Lastly, what makes Albion feel both refreshing and familiar is its timeless themes of believing in yourself, trusting your instincts, finding your inner courage, redemption, forgiveness, and overcoming the impossible. Once Upon a Time fans will no doubt enjoy the film with the similarities in themes and feeling. But it’s the wisdom imparted by Evie’s father that is Albion‘s beacon of light – that true wealth and riches come from within and that it takes someone special to find a balance between the material and the abstract. We all long for the tangible things that bring us joy; there is no shame in that. We should all strive to find those things. But there are other intangible parts of life that are the real measure of wealth: love, family, friendship, and inner peace.
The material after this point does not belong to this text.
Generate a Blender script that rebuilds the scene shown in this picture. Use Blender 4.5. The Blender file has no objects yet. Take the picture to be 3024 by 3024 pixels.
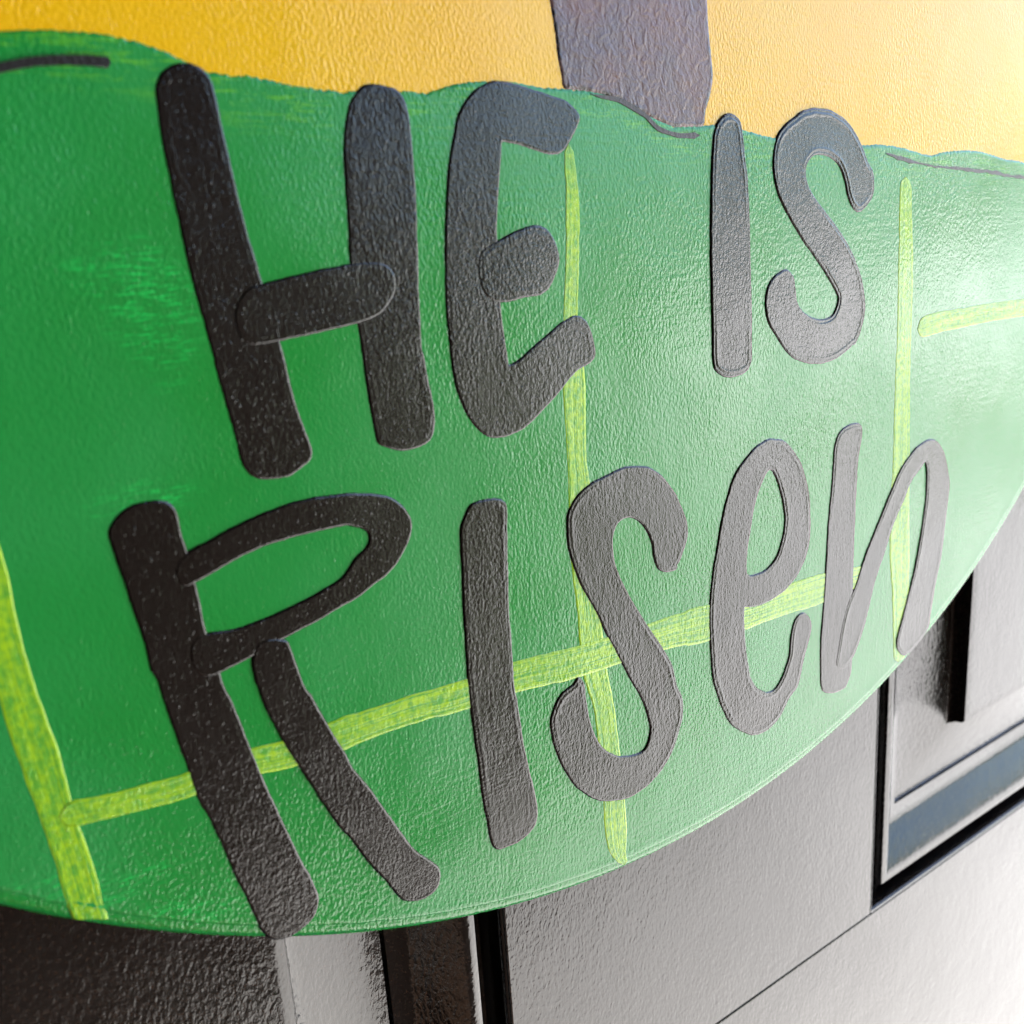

If we can find the balance between the two – personal fulfillment, true love, belief and happiness with yourself, combined with that which brings you joy – then you will no doubt lead a life of greatness. But just remember, it’s the latter that truly matters the most. Believe in yourself and believe what may seem impossible and miracles can happen.

Favorite Line: A rich life isn’t about material wealth. It’s from the inside. From your spirit. It takes a very special person to achieve the proper balance.